Naciones Unidas, en su histórica resolución 181 de la Asamblea General de noviembre de 1947, sin tener soberanía sobre el territorio palestino y sin ser vinculante para nadie, decidió una partición del antiguo protectorado británico que perjudicaba a los palestinos, puesto que siendo los judíos en aquellos momentos menos de un tercio de la población, se les concedió una zona casi diez veces mayor. A continuación de esta partición se desencadenaría la llamada guerra de independencia israelí, en la que se produjeron acciones violentas por parte de las milicias sionistas contra los palestinos con al menos 33 matanzas el año 1948. A raíz de la desclasificación de documentos de archivos por Israel, historiadores israelíes como Illán Pappé, Benny Morris, Avi Shlaim, Simha Flapan, Tom Segev, o Shlomo Sand, además de otros conocidos exiliados israelíes como los escritores Norman Finkelstein o Gillad Atzmon (acusados de “antisemitas”¿?) han escrito extensamente sobre la política de limpieza étnica y de asesinatos contra los palestinos. En 1948 el movimiento sionista consiguió establecer su ansiado Estado al que decidieron no delimitar en sus fronteras (en vista a su futura expansión) ni dotarlo de una Constitución (propio de regímenes democráticos) que estableciera una igualdad para todos independientemente de su etnia o confesión religiosa.

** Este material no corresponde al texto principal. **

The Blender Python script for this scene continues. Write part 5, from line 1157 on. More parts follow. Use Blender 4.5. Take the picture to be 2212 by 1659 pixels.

Se dice que es una guerra de Israel contra Hamás, no contra Palestina, pero todo apunta a que estamos ante una estrategia de imagen porque lo cierto es que no se pretende reconocer a Palestina como Estado de ninguna forma. Como ejemplo, la crisis diplomática abierta entre España e Israel ha hecho que el gobierno israelí prohíba al consulado español en Jerusalén de atender a los palestinos en general, no especifica que solo sea a los combatientes de Hamás, lo cual sería lógico.
A Israel obviamente no le interesa un Estado palestino; el asesinato de Isaac Rabin en 1995 por parte de un ultraortodoxo judío seguidor de la orientación del actual primer ministro Netanyahu, puso de relieve la fragmentación existente en la sociedad israelí y que había -y hay- una parte significativa de ella que no estaba dispuesta a aceptar los acuerdos de Oslo de 1993. Hay que señalar además que el gobierno de Benjamin Netanyahu y su partido Likud -siempre descritos en los ámbitos de la izquierda como de “extrema derecha”- pertenece a la línea del sionismo revisionista (radical) fundada en los años veinte del pasado siglo por Vladimir “Zeev” Jabotinsky, cuyo secretario fue el padre del actual mandatario israelí. Jabotinsky proclamaba que el territorio de Palestina tenía que ser exclusivamente para judíos, y que las poblaciones árabes allí existentes debían ser deportadas.
Ante la situación actual, se proclama que no era el momento del reconocimiento de Palestina ¿cuándo entonces? ¿y anteriormente a los atentados octubre de 2023 tampoco? En el lenguaje cotidiano, esto se llama de toda la vida “dar largas”.
El hastío internacional que produce este conflicto histórico largamente enquistado, se ha constatado recientemente en las manifestaciones ocurridas en algunas universidades de EEUU. Y también cómo el uso y abuso del término “antisemitismo” para referirse a aquellas evidencia su naturaleza de instrumento político para deslegitimar a los críticos evitando debates “innecesarios”. Y esto a despecho de tantos disidentes israelíes y judíos, dentro y fuera de Israel que han expresado su disconformidad con los distintos gobiernos en el poder, en especial, el de Netanyahu.